Data block:
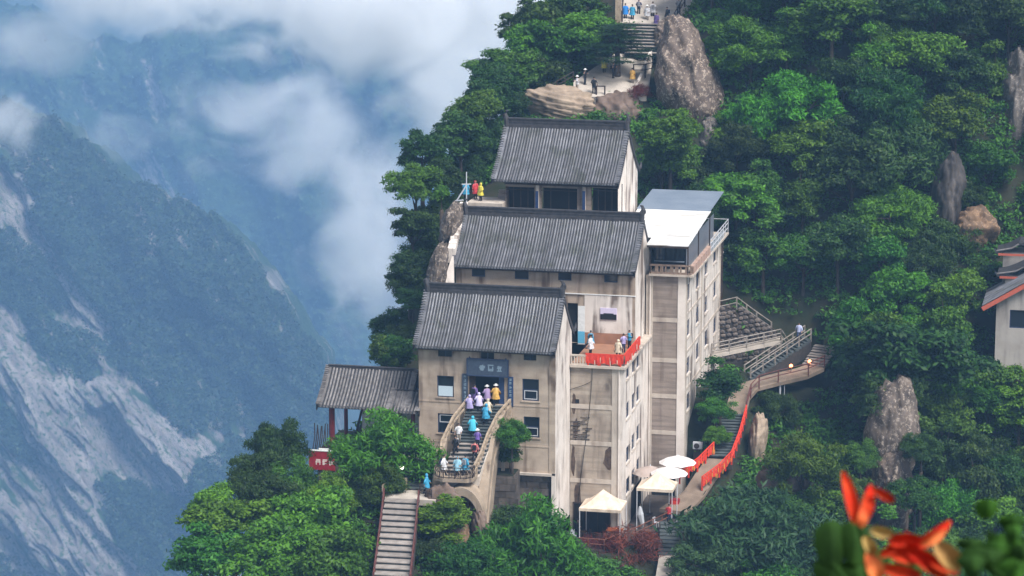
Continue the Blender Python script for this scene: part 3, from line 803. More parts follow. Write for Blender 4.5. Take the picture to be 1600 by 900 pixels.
for px in (1180, 1320, 1450, 1620, 1760):
    for py in (950, 820, 690, 560, 430, 300, 170, 40, -90):
        if px == 1180 and py > 350: continue
        y = 4 + 62 * (950 - py) / 1040 + (px - 1320) * .012 + 3 * math.sin(px * .02 + py * .011)
        p = fy(px, py, y); ctrl.append((p[0], y, p[2] - 3.2))
ctrl += [(-17, 15, -18), (-16, 30, -12), (-17, 45, -8), (-17, 60, -5), (-12, 75, 3), (-9, 95, 8), (-26, 5, -32), (-28, -12, -32), (-36, 0, -60), (-30, 30, -55), (-30, 60, -50), (-26, 90, -35),
         (-34, -25, -46), (-20, -28, -26), (0, -30, -33), (15, -25, -36), (40, -25, -40), (70, -20, -36), (100, -10, -30), (-45, -40, -80), (-48, 40, -95), (-45, 100, -80), (-70, -20, -120), (-70, 60, -130),
         (0, -55, -60), (40, -55, -65), (100, -55, -60), (-30, -55, -80), (0, 4, -18.5), (0, 18, -9.5), (0, 28, 0.2), (-9, 12, -9), (16, 17, -17.5), (18.5, 27, -12), (20, 36, -8), (10, 40, 0), (12, 28, -14), (3, 46, 5),
         (10, 110, 20), (40, 110, 28), (80, 110, 32), (110, 100, 34), (110, 40, -2), (10, 150, 5), (60, 150, 22), (110, 150, 25), (-30, 150, -60)]
ctrl = np.array(ctrl)


def rbf_fit(P, z, lam=0.4):
    n = len(P); d = np.linalg.norm(P[:, None] - P[None], axis=2)
    A = np.zeros((n + 3, n + 3)); A[:n, :n] = np.where(d > 0, d ** 2 * np.log(d + 1e-9), 0) + lam * np.eye(n)
    A[:n, n] = 1; A[:n, n + 1:] = P; A[n, :n] = 1; A[n + 1:, :n] = P.T
    return np.linalg.solve(A, np.concatenate([z, np.zeros(3)]))


WG = rbf_fit(ctrl[:, :2] / 50, ctrl[:, 2])
GX0, GX1, GY0, GY1, GS = -75, 118, -60, 155, 1.0
gx = np.arange(GX0, GX1 + .1, GS); gy = np.arange(GY0, GY1 + .1, GS)
XX, YY = np.meshgrid(gx, gy)
Q = np.stack([XX.ravel(), YY.ravel()], 1) / 50
d = np.linalg.norm(Q[:, None] - ctrl[None, :, :2] / 50, axis=2)
GZ = (np.where(d > 0, d ** 2 * np.log(d + 1e-9), 0) @ WG[:-3] + WG[-3] + Q @ WG[-2:]).reshape(XX.shape)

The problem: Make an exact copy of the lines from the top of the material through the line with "return np.linalg.solve(A, np.concatenate([z, np.zeros(3)]))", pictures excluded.

Reply:
Continue the Blender Python script for this scene: part 3, from line 803. More parts follow. Write for Blender 4.5. Take the picture to be 1600 by 900 pixels.
for px in (1180, 1320, 1450, 1620, 1760):
    for py in (950, 820, 690, 560, 430, 300, 170, 40, -90):
        if px == 1180 and py > 350: continue
        y = 4 + 62 * (950 - py) / 1040 + (px - 1320) * .012 + 3 * math.sin(px * .02 + py * .011)
        p = fy(px, py, y); ctrl.append((p[0], y, p[2] - 3.2))
ctrl += [(-17, 15, -18), (-16, 30, -12), (-17, 45, -8), (-17, 60, -5), (-12, 75, 3), (-9, 95, 8), (-26, 5, -32), (-28, -12, -32), (-36, 0, -60), (-30, 30, -55), (-30, 60, -50), (-26, 90, -35),
         (-34, -25, -46), (-20, -28, -26), (0, -30, -33), (15, -25, -36), (40, -25, -40), (70, -20, -36), (100, -10, -30), (-45, -40, -80), (-48, 40, -95), (-45, 100, -80), (-70, -20, -120), (-70, 60, -130),
         (0, -55, -60), (40, -55, -65), (100, -55, -60), (-30, -55, -80), (0, 4, -18.5), (0, 18, -9.5), (0, 28, 0.2), (-9, 12, -9), (16, 17, -17.5), (18.5, 27, -12), (20, 36, -8), (10, 40, 0), (12, 28, -14), (3, 46, 5),
         (10, 110, 20), (40, 110, 28), (80, 110, 32), (110, 100, 34), (110, 40, -2), (10, 150, 5), (60, 150, 22), (110, 150, 25), (-30, 150, -60)]
ctrl = np.array(ctrl)


def rbf_fit(P, z, lam=0.4):
    n = len(P); d = np.linalg.norm(P[:, None] - P[None], axis=2)
    A = np.zeros((n + 3, n + 3)); A[:n, :n] = np.where(d > 0, d ** 2 * np.log(d + 1e-9), 0) + lam * np.eye(n)
    A[:n, n] = 1; A[:n, n + 1:] = P; A[n, :n] = 1; A[n + 1:, :n] = P.T
    return np.linalg.solve(A, np.concatenate([z, np.zeros(3)]))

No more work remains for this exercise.